$\lim_{n \to \infty}f_n(x_n)=f(x)$ if $f_n \to f$ and $x_n \to x$?
This is only true if $f_n(x)$ converges uniformly to $f(x)$. In fact, it will break for any situation where $f_n(x)\rightarrow f(x)$ pointwise but not uniform on an interval $[L,R]$. In other words, there exists $\epsilon>0$ s.t. for all $N>0$, there exists a point $a$ such that $|f_n(a)-f(a)|>\epsilon$. Pick a sequence of $\epsilon_n$ and increasing $N_n$. This gives a sequence of $a_n$. By Bolzano-Weierstrass, pick a convergent subsequence of $a_n$ that converges, and call it $x_n$. Now follow through the proof.

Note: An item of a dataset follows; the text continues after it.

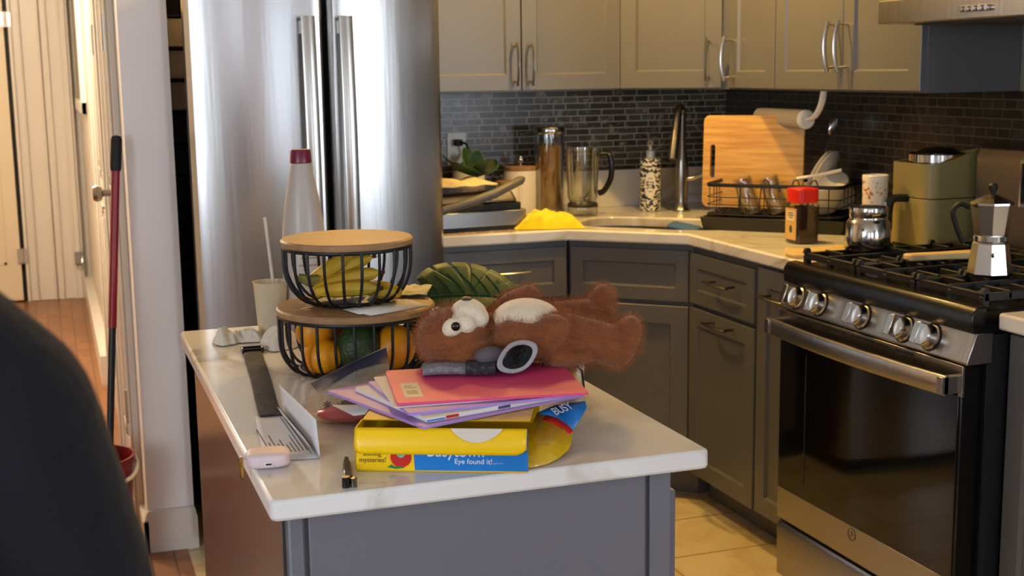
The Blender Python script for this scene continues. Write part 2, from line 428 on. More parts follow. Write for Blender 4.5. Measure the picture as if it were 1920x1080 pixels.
pf = thing('framed_picture', 'narrow white framed picture high on the hall wall, far back', 'picture', (.213, 8.4, 1.24))
f = MB()
for a, b, z0, z1 in ((-.85, -.78, 0, .8), (.78, .85, 0, .8), (-.85, .85, 0, .07), (-.85, .85, .73, .8)): f.box(-.03, 0, a, b, z0, z1)
f.build('frame', M_white, pf, bevel=.004)
MB().box(-.012, -.002, -.78, .78, .07, .73).build('print', mat('grey_print', '#8c8378', mix='#b9b0a2', scale=5), pf)

# wooden handled mop and bucket by the partition end
bk = thing('bucket', 'dark red bucket with white handle standing below the partition end', 'bucket', (.055, 3.86, 0))
MB().lathe([(.09, 0), (.098, .02), (.118, .35), (.124, .355), (.124, .372), (.116, .372), (.11, .34), (.09, .03), (0, .028)], 32).build('pail', mat('red_plastic', '#7c1016', rough=.3), bk)
MB().tube([(-.118 * math.cos(t), -.115 * math.sin(t) - .02, .365 - .05 * math.sin(t)) for t in [PI * i / 14 for i in range(15)]], .006).build('handle', M_white, bk, rot=(0, 0, .5))
mp = thing('mop', 'mop with red and black pole leaning on the partition end above the bucket', 'mop', (.08, 3.84, .04))
a = Vector((.0, 0, 0)); b = Vector((.108, .14, 1.245)); d = b - a
MB().cyl(a + d * .03, a + d * .56, .0105).build('lower_pole', mat('dark_grey_pole', '#24262b', rough=.3), mp)
MB().cyl(a + d * .555, a + d * .92, .012).build('upper_pole', mat('red_pole', '#8f1a26', rough=.3), mp)
MB().lathe([(.014, 0), (.016, .01), (.016, .09), (.013, .1), (0, .104)], 18, a + d * .915, d.to_track_quat('Z', 'Y').to_matrix()).build('grip', M_blackm, mp)
hd = MB()
for i in range(26):
    t = 2 * PI * i / 26; r = .03 + .03 * random.random()
    hd.tube([(0, 0, .05), (r * .5 * math.cos(t), r * .5 * math.sin(t), .04), (r * math.cos(t), r * math.sin(t), .0)], .007, 6)
hd.build('mop_head', mat('mop_cotton', '#8d8880', rough=.9), mp)

# dark rack with pale packets in the gap beside the fridge
rk = thing('storage_rack', 'narrow dark rack in the gap between partition and fridge', 'rack', (.4, 4.42, 0))
r = MB().box(-.036, .036, .07, .08, 0, 1.9).box(-.036, -.032, -.06, .08, 0, 1.9).box(.032, .036, -.06, .08, 0, 1.9)
for i in range(17): r.box(-.036, .036, -.06, .08, .1396 + .0995 * i, .1446 + .0995 * i)
r.build('shelf_frame', mat('rack_dark', '#17171a', rough=.5), rk)
M_pale = mat('pale_carton', '#c8bfbd', rough=.6); M_dk = mat('dark_carton', '#2b2b2f', rough=.6)
for i, nm in ((15, 'topmost'), (14, 'middle'), (13, 'lowest')):
    c = MB().box(-.03, .03, -.05, .05, 0, .088).build('carton', M_pale, None, loc=(.4, 4.42, .1447 + .0995 * (i - 1)), bevel=.002)
    tag(c, 'pale carton in the dark rack beside the fridge, %s of the three pale ones' % nm, 'carton', 'cartons in the rack beside the fridge')
for i in (12, 11, 10):
    c = MB().box(-.03, .03, -.05, .05, 0, .088).build('carton', M_dk, None, loc=(.4, 4.42, .1447 + .0995 * (i - 1)), bevel=.002)
    tag(c, 'dark carton in the rack beside the fridge, %s of the dark ones' % {12: 'top', 11: 'middle', 10: 'lowest'}[i], 'carton', 'cartons in the rack beside the fridge')
# ================================================================== cabinets, worktop, fridge, range
def shaker(w, h, t=.02, fr=.06, dep=.009, x0=0., z0=0., y=0.):
    """door slab in local coords, front face towards -y at y-t"""
    mb = MB(); F = y - t
    o = [(x0, z0), (x0 + w, z0), (x0 + w, z0 + h), (x0, z0 + h)]
    def rect(i, yy): return [(x0 + i, yy, z0 + i), (x0 + w - i, yy, z0 + i), (x0 + w - i, yy, z0 + h - i), (x0 + i, yy, z0 + h - i)]
    R = [rect(0, y), rect(0, F + .002), rect(.002, F), rect(fr, F), rect(fr + .006, F + dep), ]
    vs = [p for r in R for p in r]; fs = [(0, 1, 2, 3)]
    for k in range(len(R) - 1):
        for i in range(4):
            j = (i + 1) % 4; fs.append((4 * k + i, 4 * k + j, 4 * k + 4 + j, 4 * k + 4 + i))
    k = 4 * (len(R) - 1); fs.append((k + 3, k + 2, k + 1, k))
    return mb.add(vs, fs)
def bow(L=.15, out=.034, r=.0055, vertical=True):
    """arched bar handle centred on the origin, standing out to -y"""
    n = 14; pts = []
    for i in range(n + 1):
        t = i / n * 2 - 1; pts.append((0, -out - .012 * (1 - t * t), t * L / 2))
    mb = MB()
    mb.tube(pts, 1, 10, flat=(.0075, .004))
    for s in (-1, 1): mb.tube([(0, 0, s * (L / 2 - .014)), (0, -out - .002, s * (L / 2 - .01))], .0042, 10)
    if not vertical: mb.xf(Matrix.Rotation(PI / 2, 3, 'Y'))
    return mb
M_hnd = mat('satin_nickel', '#c9c6bf', rough=.22, metal=1.)
M_hndd = mat('dark_nickel', '#6d6860', rough=.28, metal=1.)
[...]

Example: $f_n(x)=2^nx$ when $0\leq x\leq 2^{-n}$, $f_n(x)=2-2^nx$ when $2^{-n}\leq x\leq 2^{-n+1}$ and 0 elsewhere. Then $f_n(x)\rightarrow 0$. Yet pick $x_n=1/2^n$. Then $x_n\rightarrow 0$ but $f_n(x_n)=1$. Essentially you have a bump which is clamped to 0 on either side of $[0,1]$, it's squishing to the left but there's always a sequences which rides on the value 1.